By Tredu.com • 10/1/2025
Tredu
Warren Buffett’s Berkshire Hathaway is in advanced talks to acquire Occidental Petroleum’s petrochemical arm OxyChem for about $10 billion, according to multiple reports citing people familiar with the matter. The prospective sale is part of Occidental’s broader effort to simplify its portfolio and reduce leverage after a series of large acquisitions. A deal could be finalized within days, the reports said.
OxyChem produces basic and specialty chemicals used across water treatment, construction materials, paper, packaging and industrial supply chains. For Berkshire, which already owns Lubrizol (acquired in 2011), OxyChem would deepen a durable, cash-generative chemicals platform under the conglomerate’s industrial umbrella, consistent with Buffett’s preference for businesses with stable demand and strong free cash flow. Recent reports indicate OxyChem generated roughly $2.4 billion in revenue in 1H 2025 (nearly $5 billion over the past year), suggesting solid scale even through a cyclical patch for chemicals.

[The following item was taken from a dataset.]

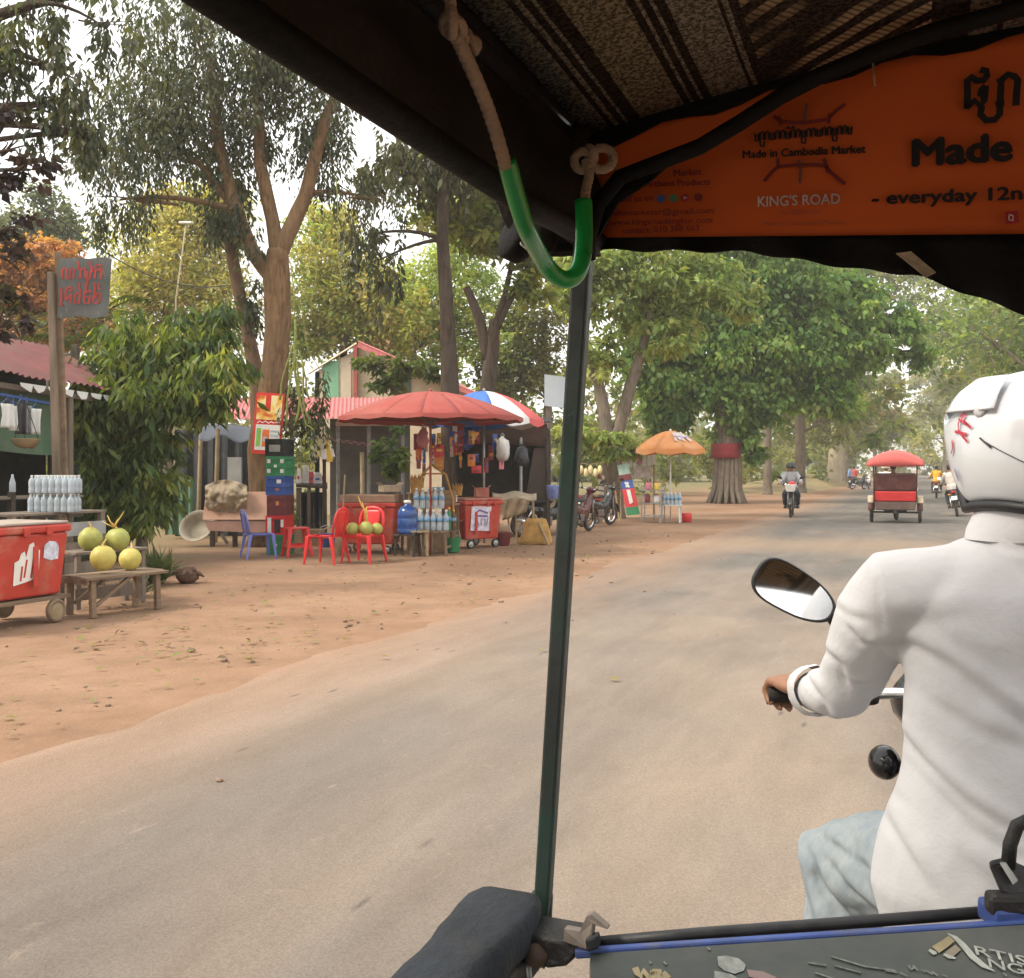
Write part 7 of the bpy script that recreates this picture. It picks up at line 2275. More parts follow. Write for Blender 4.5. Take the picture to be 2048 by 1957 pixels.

Occidental has been selling non-core assets to cut debt and focus on upstream oil & gas after its $55 billion Anadarko purchase (2019) and the ~$12 billion CrownRock deal (closed recently). As of June 2025, total debt stood around $23–24 billion, and shedding OxyChem would further streamline the balance sheet while simplifying corporate structure. Management has telegraphed continued portfolio pruning to align capital allocation with higher-return barrels and carbon-management initiatives.
Berkshire holds roughly 27–28% of Occidental’s shares, making this a related-party adjacent transaction even though OxyChem is being carved out from a company Berkshire partly owns. Governance observers will watch for independent board processes, fairness opinions and arm’s-length valuation mechanics to ensure minority OXY shareholders are protected. The deal would be Berkshire’s largest since Alleghany (2022), and it comes as the conglomerate sits on a record cash pile north of ~$340 billion.
A headline enterprise value of ~$10B implies a mid-cycle multiple that acknowledges chemicals’ earnings volatility while pricing OxyChem’s footprint and cash conversion. Investors will parse: (1) peak-to-trough EBITDA assumptions; (2) normalized capex for maintenance and growth; and (3) chlorine/caustic soda and vinyls cycle positioning. Berkshire’s history suggests it is comfortable underwriting through-cycle returns rather than timing near-term price spikes.
Buffett (and successor-in-waiting Greg Abel) favor operating companies with moats, scale and recurring cash flow. OxyChem’s integration into Berkshire would mirror the conglomerate’s approach with Lubrizol, run independently, invest rationally, and avoid market-timing churn. The purchase also aligns with Berkshire’s tendency to prefer entire businesses over minority stakes when price and quality intersect.
Historically, seller stocks with clear deleveraging use-of-proceeds tend to outperform into close, while the buyer’s shares are usually steady when cash is abundant and dilution is nil. Chemicals comps may see read-through bids on the prospect of a Berkshire-anchored platform and potential portfolio rationalizations post-close. (Pattern analysis; confirm against closing specifics when filed.)